**YOUR OBJECTIVE:**
Locate the string "drop" in the records below. Copy every line where it occurs.

**INFORMATION GIVEN:**
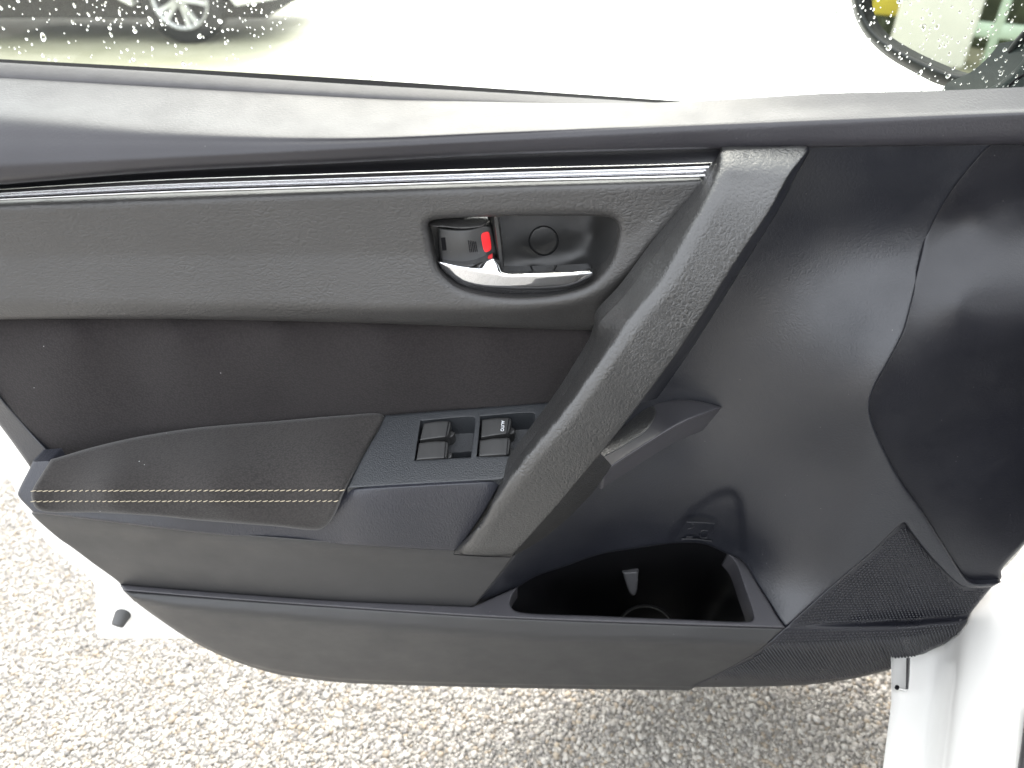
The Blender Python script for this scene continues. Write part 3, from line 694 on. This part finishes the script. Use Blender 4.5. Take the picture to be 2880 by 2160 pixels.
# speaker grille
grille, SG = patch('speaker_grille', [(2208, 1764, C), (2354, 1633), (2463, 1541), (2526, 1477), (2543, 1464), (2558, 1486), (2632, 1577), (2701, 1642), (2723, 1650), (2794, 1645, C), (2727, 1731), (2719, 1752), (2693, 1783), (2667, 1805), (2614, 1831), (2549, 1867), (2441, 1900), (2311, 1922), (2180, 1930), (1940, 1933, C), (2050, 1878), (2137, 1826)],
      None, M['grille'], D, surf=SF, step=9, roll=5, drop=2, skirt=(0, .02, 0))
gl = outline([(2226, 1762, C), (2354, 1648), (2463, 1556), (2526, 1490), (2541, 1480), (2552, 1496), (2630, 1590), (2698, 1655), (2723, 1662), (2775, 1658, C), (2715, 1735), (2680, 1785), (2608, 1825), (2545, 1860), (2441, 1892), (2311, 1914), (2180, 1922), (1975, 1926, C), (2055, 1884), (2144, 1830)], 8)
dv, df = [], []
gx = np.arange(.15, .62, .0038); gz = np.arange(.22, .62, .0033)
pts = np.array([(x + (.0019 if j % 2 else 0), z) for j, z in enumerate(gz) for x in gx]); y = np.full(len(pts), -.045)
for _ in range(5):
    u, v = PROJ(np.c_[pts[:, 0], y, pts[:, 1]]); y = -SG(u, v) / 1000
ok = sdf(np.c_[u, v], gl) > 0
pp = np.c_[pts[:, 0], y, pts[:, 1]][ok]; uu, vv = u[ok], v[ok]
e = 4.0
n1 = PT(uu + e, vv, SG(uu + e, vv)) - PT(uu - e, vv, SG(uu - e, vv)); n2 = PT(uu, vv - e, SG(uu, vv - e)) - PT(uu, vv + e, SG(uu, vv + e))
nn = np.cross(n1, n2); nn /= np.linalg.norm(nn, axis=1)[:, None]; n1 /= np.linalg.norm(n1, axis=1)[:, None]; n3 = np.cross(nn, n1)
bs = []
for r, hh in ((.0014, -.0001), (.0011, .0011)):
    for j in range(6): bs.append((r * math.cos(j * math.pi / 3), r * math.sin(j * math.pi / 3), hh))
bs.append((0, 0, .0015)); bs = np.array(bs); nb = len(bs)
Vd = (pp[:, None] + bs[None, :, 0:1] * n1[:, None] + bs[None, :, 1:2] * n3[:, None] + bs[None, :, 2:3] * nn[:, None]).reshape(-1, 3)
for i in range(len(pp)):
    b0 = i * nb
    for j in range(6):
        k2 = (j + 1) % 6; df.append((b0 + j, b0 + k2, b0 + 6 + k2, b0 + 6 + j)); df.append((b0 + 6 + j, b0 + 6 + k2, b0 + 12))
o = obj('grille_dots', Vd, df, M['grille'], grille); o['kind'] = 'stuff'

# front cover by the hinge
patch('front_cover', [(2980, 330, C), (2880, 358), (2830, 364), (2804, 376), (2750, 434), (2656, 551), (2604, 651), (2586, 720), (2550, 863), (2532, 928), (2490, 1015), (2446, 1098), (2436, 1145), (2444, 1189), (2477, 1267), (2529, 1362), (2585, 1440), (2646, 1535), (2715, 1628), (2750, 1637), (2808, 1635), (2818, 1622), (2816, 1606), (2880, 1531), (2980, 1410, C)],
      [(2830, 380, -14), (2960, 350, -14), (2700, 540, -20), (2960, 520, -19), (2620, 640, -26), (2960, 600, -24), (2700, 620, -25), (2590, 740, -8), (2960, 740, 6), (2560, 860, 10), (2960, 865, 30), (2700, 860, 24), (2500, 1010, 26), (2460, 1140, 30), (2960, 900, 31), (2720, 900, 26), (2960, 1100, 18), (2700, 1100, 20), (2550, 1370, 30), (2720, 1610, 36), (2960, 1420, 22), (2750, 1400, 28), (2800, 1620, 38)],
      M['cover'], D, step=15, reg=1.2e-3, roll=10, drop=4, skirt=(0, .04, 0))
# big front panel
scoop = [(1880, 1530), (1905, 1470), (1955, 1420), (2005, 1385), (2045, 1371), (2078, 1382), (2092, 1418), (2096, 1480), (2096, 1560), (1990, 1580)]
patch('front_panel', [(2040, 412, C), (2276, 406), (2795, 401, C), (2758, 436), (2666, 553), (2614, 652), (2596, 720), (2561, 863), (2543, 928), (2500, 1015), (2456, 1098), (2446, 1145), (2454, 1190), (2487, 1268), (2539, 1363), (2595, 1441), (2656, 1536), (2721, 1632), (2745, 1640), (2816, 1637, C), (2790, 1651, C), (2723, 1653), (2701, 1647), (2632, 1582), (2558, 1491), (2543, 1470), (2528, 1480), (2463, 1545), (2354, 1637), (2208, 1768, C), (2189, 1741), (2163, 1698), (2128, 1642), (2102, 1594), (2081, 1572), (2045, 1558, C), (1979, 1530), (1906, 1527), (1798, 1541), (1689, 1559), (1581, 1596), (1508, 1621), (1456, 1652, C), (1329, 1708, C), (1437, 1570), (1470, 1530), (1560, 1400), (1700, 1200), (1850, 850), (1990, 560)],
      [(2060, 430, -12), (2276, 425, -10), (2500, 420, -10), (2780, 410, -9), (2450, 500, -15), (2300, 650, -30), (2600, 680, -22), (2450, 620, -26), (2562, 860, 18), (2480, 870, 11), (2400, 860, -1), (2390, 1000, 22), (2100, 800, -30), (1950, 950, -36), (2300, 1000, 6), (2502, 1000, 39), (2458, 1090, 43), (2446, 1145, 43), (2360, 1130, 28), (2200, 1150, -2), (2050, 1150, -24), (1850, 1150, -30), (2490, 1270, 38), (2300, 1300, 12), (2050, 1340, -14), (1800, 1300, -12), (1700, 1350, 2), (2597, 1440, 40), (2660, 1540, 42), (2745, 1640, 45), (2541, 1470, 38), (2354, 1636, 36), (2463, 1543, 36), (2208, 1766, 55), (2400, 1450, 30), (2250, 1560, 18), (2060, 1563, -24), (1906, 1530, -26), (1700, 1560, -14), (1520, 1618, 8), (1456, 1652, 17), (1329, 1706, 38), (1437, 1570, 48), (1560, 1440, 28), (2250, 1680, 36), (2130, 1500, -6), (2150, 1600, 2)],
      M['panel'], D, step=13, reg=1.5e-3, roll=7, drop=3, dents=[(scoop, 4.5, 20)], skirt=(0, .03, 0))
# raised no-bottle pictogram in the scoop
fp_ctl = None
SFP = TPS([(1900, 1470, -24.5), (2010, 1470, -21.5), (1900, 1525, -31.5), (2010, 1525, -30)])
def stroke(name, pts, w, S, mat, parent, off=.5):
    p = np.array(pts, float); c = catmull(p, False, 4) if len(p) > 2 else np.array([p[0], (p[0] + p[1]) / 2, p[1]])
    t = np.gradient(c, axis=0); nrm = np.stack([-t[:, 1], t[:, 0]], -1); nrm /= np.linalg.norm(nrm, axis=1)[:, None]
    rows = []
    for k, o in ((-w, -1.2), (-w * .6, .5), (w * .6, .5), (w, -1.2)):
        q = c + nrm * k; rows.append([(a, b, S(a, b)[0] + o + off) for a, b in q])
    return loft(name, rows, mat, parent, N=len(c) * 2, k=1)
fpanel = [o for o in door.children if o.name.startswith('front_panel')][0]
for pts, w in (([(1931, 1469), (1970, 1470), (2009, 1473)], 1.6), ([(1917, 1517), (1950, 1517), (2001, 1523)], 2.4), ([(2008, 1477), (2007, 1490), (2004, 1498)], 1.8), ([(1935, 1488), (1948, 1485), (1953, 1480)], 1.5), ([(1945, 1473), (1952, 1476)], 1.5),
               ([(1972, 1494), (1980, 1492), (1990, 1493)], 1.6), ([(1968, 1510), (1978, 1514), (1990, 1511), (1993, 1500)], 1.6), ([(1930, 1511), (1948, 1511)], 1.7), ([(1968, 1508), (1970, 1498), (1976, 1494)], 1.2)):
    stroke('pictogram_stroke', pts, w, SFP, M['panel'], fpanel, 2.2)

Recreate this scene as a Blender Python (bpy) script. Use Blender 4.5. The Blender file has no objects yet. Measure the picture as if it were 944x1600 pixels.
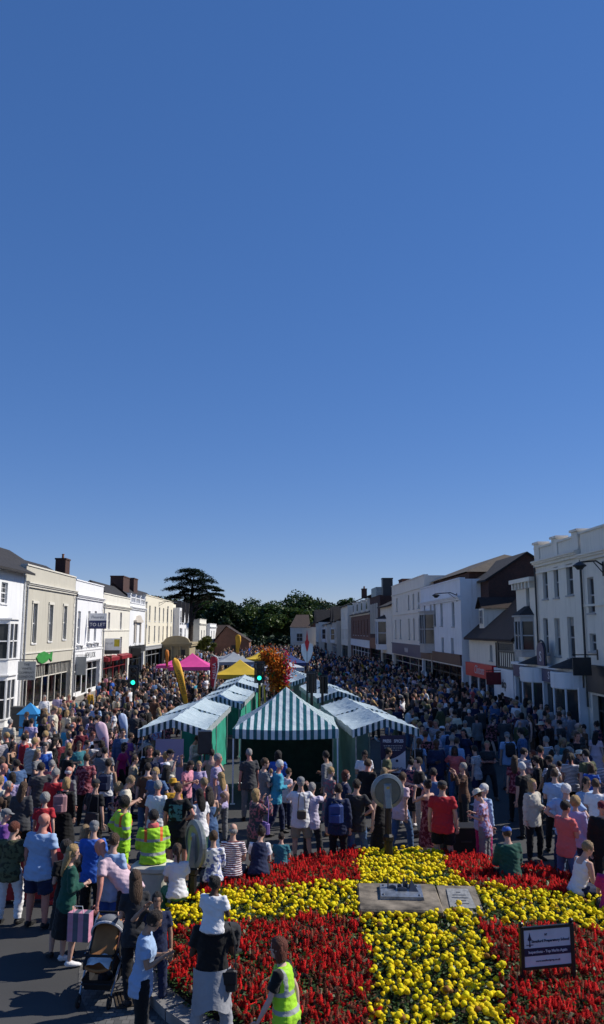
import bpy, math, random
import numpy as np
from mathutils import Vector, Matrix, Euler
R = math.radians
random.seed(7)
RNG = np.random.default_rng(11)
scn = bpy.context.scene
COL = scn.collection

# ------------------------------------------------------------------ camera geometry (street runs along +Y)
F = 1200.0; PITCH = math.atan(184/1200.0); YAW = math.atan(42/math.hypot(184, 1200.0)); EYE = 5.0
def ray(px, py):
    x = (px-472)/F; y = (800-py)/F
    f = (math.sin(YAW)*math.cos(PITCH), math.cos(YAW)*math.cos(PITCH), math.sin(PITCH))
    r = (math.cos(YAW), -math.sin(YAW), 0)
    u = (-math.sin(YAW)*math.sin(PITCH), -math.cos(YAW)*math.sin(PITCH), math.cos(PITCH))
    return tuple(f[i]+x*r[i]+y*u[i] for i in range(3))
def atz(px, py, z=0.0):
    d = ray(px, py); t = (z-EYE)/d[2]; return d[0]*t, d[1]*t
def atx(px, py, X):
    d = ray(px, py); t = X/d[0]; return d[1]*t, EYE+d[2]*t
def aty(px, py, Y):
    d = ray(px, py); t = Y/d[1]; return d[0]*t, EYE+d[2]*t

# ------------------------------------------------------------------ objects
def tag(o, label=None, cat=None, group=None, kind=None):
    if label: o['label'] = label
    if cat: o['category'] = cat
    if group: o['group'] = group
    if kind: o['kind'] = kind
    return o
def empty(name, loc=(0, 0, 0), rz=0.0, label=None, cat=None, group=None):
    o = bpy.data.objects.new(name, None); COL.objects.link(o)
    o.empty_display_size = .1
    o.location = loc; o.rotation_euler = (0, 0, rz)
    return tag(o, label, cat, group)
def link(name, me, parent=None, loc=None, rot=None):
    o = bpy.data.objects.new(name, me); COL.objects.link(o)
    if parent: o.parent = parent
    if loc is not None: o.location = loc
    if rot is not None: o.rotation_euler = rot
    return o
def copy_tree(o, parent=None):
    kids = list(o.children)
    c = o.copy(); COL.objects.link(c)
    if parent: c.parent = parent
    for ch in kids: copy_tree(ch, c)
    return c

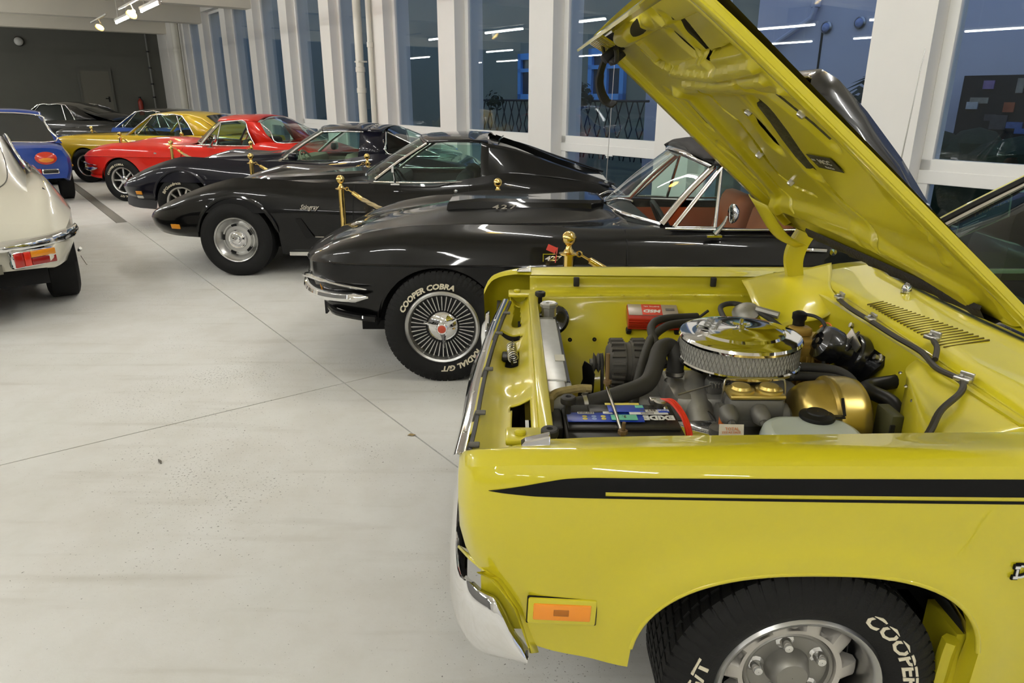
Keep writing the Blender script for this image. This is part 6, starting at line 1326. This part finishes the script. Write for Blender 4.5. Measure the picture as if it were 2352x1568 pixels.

**FINAL RESULT:**
      None, M['grille'], D, surf=SF, step=9, roll=5, drop=2, skirt=(0, .02, 0))
      M['cover'], D, step=15, reg=1.2e-3, roll=10, drop=4, skirt=(0, .04, 0))
      M['panel'], D, step=13, reg=1.5e-3, roll=7, drop=3, dents=[(scoop, 4.5, 20)], skirt=(0, .03, 0))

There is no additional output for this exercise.